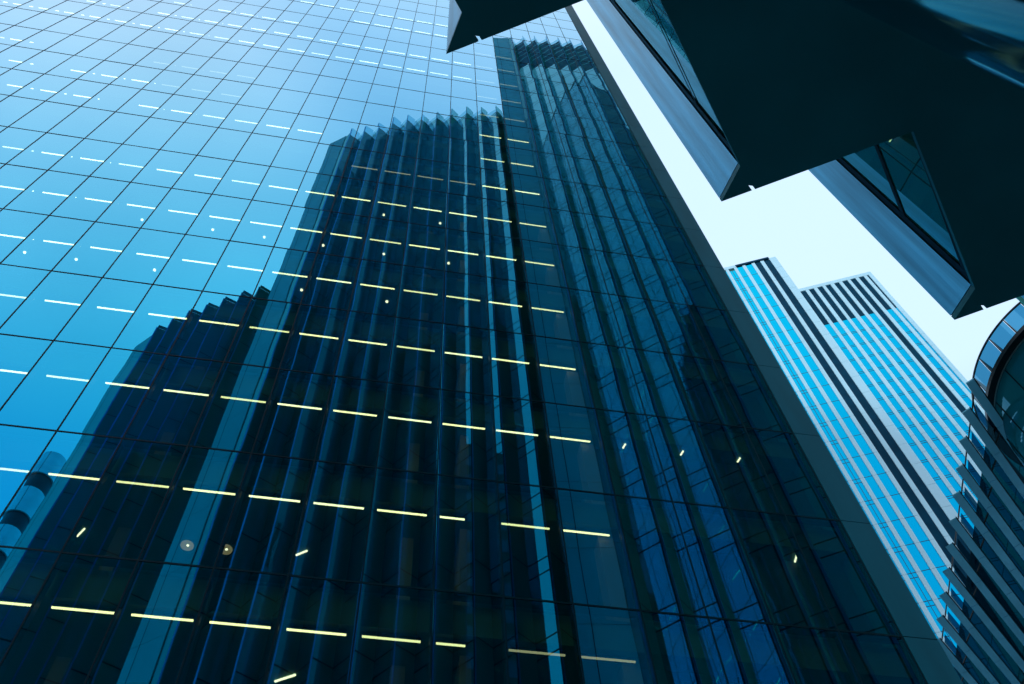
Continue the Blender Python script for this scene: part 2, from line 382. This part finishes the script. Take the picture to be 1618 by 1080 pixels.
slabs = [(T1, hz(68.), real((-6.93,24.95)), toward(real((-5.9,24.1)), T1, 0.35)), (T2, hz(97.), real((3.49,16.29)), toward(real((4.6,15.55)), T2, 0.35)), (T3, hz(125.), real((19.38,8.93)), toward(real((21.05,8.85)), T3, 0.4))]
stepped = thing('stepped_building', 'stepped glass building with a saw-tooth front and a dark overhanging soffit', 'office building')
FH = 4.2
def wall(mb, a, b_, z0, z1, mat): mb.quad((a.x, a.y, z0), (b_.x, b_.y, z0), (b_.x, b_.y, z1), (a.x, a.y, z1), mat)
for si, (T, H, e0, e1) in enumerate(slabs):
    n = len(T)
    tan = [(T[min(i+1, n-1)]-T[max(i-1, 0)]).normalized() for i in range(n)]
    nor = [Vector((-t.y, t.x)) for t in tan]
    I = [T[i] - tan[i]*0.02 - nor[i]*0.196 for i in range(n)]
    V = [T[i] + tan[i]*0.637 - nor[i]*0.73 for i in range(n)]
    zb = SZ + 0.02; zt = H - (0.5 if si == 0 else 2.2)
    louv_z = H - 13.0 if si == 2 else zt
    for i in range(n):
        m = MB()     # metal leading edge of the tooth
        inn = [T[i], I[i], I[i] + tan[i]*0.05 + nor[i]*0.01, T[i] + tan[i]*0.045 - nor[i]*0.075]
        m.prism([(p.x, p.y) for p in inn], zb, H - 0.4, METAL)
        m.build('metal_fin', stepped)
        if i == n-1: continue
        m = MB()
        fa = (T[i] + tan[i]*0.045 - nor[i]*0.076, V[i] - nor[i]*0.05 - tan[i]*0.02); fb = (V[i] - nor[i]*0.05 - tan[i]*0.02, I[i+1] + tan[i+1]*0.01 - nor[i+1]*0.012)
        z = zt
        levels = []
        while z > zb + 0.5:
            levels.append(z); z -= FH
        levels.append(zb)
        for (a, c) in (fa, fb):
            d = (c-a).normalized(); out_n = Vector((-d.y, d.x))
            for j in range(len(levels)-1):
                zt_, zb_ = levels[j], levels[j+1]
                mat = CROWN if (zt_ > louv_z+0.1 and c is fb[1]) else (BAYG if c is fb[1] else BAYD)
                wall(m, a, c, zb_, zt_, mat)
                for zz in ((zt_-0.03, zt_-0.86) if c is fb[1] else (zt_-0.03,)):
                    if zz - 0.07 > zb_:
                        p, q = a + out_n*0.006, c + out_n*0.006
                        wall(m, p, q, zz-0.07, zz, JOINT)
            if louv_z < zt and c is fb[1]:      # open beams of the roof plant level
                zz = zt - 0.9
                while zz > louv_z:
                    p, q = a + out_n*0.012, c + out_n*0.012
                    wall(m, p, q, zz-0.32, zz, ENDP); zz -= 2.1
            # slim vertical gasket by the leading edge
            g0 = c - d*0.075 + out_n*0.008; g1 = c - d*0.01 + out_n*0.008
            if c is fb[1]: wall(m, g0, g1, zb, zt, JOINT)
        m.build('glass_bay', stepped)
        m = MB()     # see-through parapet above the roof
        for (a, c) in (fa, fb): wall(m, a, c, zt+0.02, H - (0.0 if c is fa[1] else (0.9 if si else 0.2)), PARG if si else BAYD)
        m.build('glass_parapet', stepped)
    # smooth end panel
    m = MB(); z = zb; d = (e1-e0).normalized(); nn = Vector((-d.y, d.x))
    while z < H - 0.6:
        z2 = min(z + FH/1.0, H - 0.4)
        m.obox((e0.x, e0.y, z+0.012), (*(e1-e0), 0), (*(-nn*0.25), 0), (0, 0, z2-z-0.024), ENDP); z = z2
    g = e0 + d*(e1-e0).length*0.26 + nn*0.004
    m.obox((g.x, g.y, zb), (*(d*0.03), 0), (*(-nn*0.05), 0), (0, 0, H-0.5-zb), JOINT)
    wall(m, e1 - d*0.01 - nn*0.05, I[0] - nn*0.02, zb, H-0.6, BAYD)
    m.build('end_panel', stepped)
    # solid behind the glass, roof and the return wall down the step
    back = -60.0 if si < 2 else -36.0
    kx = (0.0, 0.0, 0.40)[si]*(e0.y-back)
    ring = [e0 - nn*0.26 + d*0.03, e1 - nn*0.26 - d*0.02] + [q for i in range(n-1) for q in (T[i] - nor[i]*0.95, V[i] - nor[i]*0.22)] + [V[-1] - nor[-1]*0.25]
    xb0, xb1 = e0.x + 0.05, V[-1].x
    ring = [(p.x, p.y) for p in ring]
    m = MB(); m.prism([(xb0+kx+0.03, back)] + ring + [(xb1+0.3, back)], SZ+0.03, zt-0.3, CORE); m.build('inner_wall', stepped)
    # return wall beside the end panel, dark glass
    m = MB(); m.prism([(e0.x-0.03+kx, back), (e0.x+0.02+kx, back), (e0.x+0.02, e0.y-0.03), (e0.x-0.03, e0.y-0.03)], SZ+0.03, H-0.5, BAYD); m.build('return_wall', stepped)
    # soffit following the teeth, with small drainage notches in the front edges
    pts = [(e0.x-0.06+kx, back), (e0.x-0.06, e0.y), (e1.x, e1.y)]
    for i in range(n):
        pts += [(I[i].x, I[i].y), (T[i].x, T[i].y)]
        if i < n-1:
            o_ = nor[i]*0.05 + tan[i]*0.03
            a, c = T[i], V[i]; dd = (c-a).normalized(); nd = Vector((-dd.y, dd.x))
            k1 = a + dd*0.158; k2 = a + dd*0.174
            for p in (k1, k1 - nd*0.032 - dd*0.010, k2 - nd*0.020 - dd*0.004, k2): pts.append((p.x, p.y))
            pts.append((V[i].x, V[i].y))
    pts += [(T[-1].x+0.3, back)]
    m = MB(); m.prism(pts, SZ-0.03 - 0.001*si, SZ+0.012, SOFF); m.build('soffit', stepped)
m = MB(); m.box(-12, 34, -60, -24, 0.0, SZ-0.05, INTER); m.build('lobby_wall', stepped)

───

The task - From the data, list each line in which the string "else" appears.

Response to the task -
    zb = SZ + 0.02; zt = H - (0.5 if si == 0 else 2.2)
    louv_z = H - 13.0 if si == 2 else zt
                mat = CROWN if (zt_ > louv_z+0.1 and c is fb[1]) else (BAYG if c is fb[1] else BAYD)
                for zz in ((zt_-0.03, zt_-0.86) if c is fb[1] else (zt_-0.03,)):
        for (a, c) in (fa, fb): wall(m, a, c, zt+0.02, H - (0.0 if c is fa[1] else (0.9 if si else 0.2)), PARG if si else BAYD)
    back = -60.0 if si < 2 else -36.0